Tuesday, February 7, 2012

The Preface to The Review of a Hopelessly Amazing Yet Dreadfully Goddamn Sad Novel by One Such Author, John Green

Could that title get any longer? I have my doubts, and my suspicions.

John Green is an author I have discussed at great length at least once in the past. Well, perhaps his work more than himself as an individual, or an author specifically. In complete honesty, if I could get my hands on John's 100% up-front and in-depth life story, I would pay a very large sum for it. That may sound really creepy or stalkerish, but the fact of the matter is that I am highly interested in the play-out of his life which has influenced his writing. Far too much of his work is very heavily influenced by his life and experiences and I cannot deny my intrinsic curiosity about the specifics. I understand that his life is his own and there is absolutely no way that I could ever truly know it--or him by extension--but that does not remove the desire from me. And in all reality, No, I don't actually truly mean that, not in entirety, anyway. I hope you understand that conflict, because I've no desire to further explain it.
John Green has 4 published novels, all of which I am in possession of and 3 of which I have read. I did my final project last semester for my comp class on Looking For Alaska, and I may decide to post at least pieces of it here for you, because it was actually very good--whereas the last paper I posted was absolute garbage, just noting. And I never really got a chance to blog about LFA, either. So... we'll see what happens. Paper Towns was the subject of the blog post before last, and it ended up an extremely long post.

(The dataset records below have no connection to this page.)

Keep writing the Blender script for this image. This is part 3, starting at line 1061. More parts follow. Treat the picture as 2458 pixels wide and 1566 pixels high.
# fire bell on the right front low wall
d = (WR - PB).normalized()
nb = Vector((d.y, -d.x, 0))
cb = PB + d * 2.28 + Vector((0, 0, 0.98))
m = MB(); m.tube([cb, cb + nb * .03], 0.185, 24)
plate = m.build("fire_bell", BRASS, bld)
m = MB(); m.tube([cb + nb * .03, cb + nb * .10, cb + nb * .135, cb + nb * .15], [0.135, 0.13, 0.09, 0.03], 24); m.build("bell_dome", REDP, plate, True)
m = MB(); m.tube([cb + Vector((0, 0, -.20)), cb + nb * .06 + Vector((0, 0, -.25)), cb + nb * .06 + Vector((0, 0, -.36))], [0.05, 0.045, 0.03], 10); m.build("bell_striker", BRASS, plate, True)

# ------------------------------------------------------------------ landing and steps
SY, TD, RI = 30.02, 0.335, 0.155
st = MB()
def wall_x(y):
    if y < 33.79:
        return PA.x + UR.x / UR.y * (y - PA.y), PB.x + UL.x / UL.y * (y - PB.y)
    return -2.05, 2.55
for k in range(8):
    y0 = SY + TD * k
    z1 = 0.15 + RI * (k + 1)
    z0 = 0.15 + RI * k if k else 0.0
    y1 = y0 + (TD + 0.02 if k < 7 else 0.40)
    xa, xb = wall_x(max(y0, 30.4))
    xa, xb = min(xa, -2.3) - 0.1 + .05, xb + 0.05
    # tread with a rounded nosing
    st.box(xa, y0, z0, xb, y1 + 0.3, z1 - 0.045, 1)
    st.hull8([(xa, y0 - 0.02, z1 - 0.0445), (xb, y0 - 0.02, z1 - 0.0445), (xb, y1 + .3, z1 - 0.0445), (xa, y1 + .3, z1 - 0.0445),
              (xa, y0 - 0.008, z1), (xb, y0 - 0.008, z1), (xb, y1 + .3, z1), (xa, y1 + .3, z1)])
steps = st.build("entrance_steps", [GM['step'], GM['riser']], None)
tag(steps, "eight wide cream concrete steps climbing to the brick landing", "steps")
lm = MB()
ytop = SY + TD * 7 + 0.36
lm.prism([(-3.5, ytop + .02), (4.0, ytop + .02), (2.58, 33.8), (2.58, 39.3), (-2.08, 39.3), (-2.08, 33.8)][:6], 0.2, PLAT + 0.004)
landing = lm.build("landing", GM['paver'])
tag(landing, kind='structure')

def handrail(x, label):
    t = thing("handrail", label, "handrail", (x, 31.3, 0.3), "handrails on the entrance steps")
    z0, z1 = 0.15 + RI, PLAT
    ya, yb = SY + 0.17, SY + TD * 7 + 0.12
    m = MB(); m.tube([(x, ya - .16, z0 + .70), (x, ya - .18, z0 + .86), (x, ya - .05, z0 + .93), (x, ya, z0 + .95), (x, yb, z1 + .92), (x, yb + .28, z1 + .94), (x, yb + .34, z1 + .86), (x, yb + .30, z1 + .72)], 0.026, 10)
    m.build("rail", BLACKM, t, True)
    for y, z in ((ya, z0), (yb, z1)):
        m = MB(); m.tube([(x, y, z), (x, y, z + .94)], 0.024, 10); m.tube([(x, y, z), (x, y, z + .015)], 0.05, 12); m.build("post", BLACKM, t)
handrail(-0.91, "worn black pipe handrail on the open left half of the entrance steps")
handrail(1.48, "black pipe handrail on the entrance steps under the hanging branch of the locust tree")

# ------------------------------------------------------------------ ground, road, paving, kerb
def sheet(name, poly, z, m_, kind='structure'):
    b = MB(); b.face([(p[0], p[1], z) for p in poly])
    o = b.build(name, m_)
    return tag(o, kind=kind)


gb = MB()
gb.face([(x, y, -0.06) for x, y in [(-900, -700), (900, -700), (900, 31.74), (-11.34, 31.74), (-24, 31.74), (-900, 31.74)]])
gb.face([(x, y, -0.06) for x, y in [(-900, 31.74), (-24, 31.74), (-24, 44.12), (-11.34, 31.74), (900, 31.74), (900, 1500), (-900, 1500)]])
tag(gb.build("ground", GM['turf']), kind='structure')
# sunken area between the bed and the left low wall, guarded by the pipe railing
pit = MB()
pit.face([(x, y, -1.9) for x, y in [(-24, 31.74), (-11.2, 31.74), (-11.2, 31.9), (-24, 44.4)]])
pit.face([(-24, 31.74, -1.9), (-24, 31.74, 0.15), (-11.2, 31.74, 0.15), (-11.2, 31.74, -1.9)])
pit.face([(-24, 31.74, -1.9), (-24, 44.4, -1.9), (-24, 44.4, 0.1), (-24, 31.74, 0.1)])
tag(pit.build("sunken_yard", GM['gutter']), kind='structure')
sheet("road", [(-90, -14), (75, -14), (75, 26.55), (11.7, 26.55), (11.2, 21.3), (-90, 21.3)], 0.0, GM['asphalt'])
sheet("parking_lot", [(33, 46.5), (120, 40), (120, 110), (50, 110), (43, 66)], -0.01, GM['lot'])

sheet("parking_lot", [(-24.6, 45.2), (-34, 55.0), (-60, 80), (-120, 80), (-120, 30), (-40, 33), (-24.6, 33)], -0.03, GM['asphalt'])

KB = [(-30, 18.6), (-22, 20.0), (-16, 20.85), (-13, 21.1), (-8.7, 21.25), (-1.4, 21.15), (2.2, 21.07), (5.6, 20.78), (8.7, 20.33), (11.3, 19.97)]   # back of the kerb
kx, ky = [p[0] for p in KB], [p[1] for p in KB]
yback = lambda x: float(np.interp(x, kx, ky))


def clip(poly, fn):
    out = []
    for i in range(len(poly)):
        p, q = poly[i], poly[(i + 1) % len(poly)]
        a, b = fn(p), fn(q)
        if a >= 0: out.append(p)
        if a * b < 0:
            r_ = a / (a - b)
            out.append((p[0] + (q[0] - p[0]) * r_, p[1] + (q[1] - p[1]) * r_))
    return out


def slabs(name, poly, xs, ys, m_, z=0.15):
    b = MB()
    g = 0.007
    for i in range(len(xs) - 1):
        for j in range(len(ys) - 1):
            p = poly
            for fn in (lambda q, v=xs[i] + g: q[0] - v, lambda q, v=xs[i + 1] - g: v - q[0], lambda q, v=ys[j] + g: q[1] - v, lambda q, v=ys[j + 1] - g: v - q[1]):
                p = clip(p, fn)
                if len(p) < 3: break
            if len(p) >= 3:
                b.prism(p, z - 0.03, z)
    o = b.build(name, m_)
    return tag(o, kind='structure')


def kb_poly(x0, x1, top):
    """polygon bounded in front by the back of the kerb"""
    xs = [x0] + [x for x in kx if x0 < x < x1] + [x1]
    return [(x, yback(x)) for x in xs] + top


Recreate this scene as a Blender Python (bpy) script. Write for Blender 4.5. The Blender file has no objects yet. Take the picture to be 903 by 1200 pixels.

I have yet to read An Abundance of Katherines, but I am quite certain that it will be one of my very-near-future endeavors.
I am presently 5 chapters from the completion of The Fault in Our Stars, whose title comes from a Shakespearean poem; I did not mark that page. By the time I actually write the rest of this blog post, I will have finished those 5 chapters. It is currently 2:00 AM on the 7th of February, and I have Microeconomics at 9:30; while not a particularly difficult class, it does require focus, because half-assing economics is kind of a dumb idea.
I kind of made this book into a project with quotes. While reading, I picked out quotes that stood out specifically to me, for whatever reason that might have been. I also asked a very good friend (one of my best, as a matter of fact; I feel it important to qualify that) to do the same thing. I haven't got a clue if she actually did it or not, but my book is full of little pink post-it tabbies. I may or may not eventually take them all out; it's hard to say at this point. This book is not as infinitely quotable as LFA was, or even Paper Towns, but TFiOS wasn't about being amusingly quotable, or really necessarily 'quotable' in general. It simply wasn't. Isn't. However you'd like it expressed. The Fault in Our Stars is... is... tragic. It's tragic and it's beautiful and yes, in places, it's incredibly funny, but it's so... Dreadfully Goddamn Sad. That's what it is. That's why I said it in the first place.
John Green writes about life. He writes about life and how dreadfully goddamn unfair it is and he doesn't pretend like because this is a novel, everything gets to end up being okay. Green doesn't do that to us. He doesn't sugarcoat the awfulness of things. He doesn't provide an illusion of grandeur to things that are just lifelessly... well... un-grand. There are far too many words that would fit there for me to pick even a few, so I'm going to use a very graceless "un-grand" instead, and you can just cope with it because sometimes, Green makes me very sad, indeed. And this novel makes me very sad.
I thoroughly appreciate that Green is 100% abhorrently realistic and honest and truthful and blunt while managing to be graceful and delicate and bold and creative and beautiful. I thoroughly appreciate that he doesn't just make the end glittering and golden because, as readers, as optimists, as people, we all want it to be. He doesn't make the ending happy because life so very rarely ends happily, and this is the heart of what Green is portraying: Life. Real, honest-to-God, painful, joyful, unfair, beautiful life.
Tomorrow we'll discuss this novel. Tomorrow I will cry, and I will wish I didn't get so emotionally attached to characters on paper and I will praise John Green for creating such beautifully dynamic characters and I will hate life for being what it is. Tomorrow.
Tomorrow.

Author's note: I wrote this last night at 2, as stated, but am forced to post it NOW because Blogger is being an absolute butthead. I don't understand what the hell is going on, but it's pissing me off. I will have a follow-up posted ASAP. Promise.